Modi does not reflect so many figures of the past by accident, but rather purposefully, exemplified in his adoption of Obama campaign tactics, for the new Prime Minister seeks to draw lessons from the methods of success of his predecessors. What works in getting the message across, or in creating a “bridge to the people” a la Evita, is adopted, though adapted to fit Modi and his desired outcome. Jawaharlal Nehru too was rapturously received on his world tours, even—especially—in the United States (in 1949). And so Nehru’s jacket, long a symbol of India’s first prime minister and his much-different outlook, re-emerges in saffron color to fit a new ideological view, to summon the spirit of past success while banishing the ghost of its former bearer. It is in this same mode that Open Magazine ran a celebratory post-election cover of Modi with the startling banner headline “Triumph of the Will.”
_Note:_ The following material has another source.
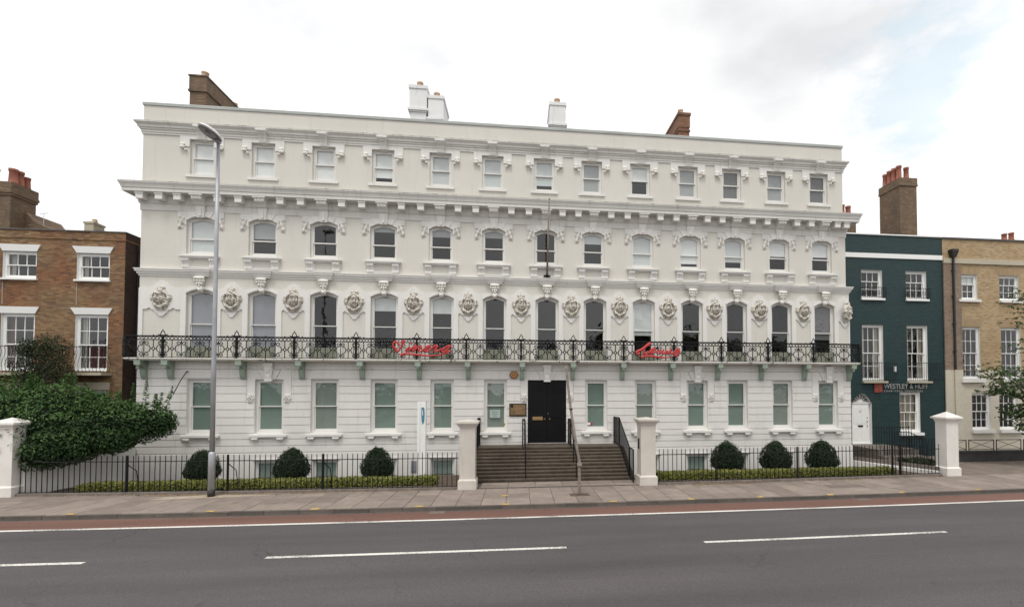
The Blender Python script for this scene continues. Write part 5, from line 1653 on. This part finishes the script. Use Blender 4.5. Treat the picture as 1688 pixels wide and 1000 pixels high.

Despite this effort to tightly control the narrative, or rather because of it, Manufactured Modi is by the very design of cherry-picked historical trappings someone who appears differently to different audiences. He is, just as Obama was before him, a human Rorschach test. True Believers see qualities like strength, vision, efficiency, and productivity where others see authoritarian tendencies.

Just who is the true Modi? Is he a pro-business technocrat? Is he a hardscrabble manager who will make India’s notoriously cumbersome bureaucracy work? Is he a dogmatic, exclusionary person who puts creed and religion first? Is he a messiah of cleanliness, functionality, and service? Is he a democrat who listens or one who dictates? Some combination of these things? What exactly is the desired outcome that Modi’s PR is trying to facilitate?

The real task lies in understanding in all its nuances the ideology that drives Modi, and not in figuring out what person he most resembles. History is a powerful but complex force and it is impossible to extract elements from the particular contexts and ideas that gave rise to them.

To be champions of the future requires a wariness of dangers presented by certain courses of action, and this awareness, informed by deep readings of the past and present, can only come if criticisms of every idea and policy are welcomed and debated in a healthy and productive way in the public sphere.

It is true that a race to the future cannot be won by looking backwards, but neither can anyone actually outrun the past.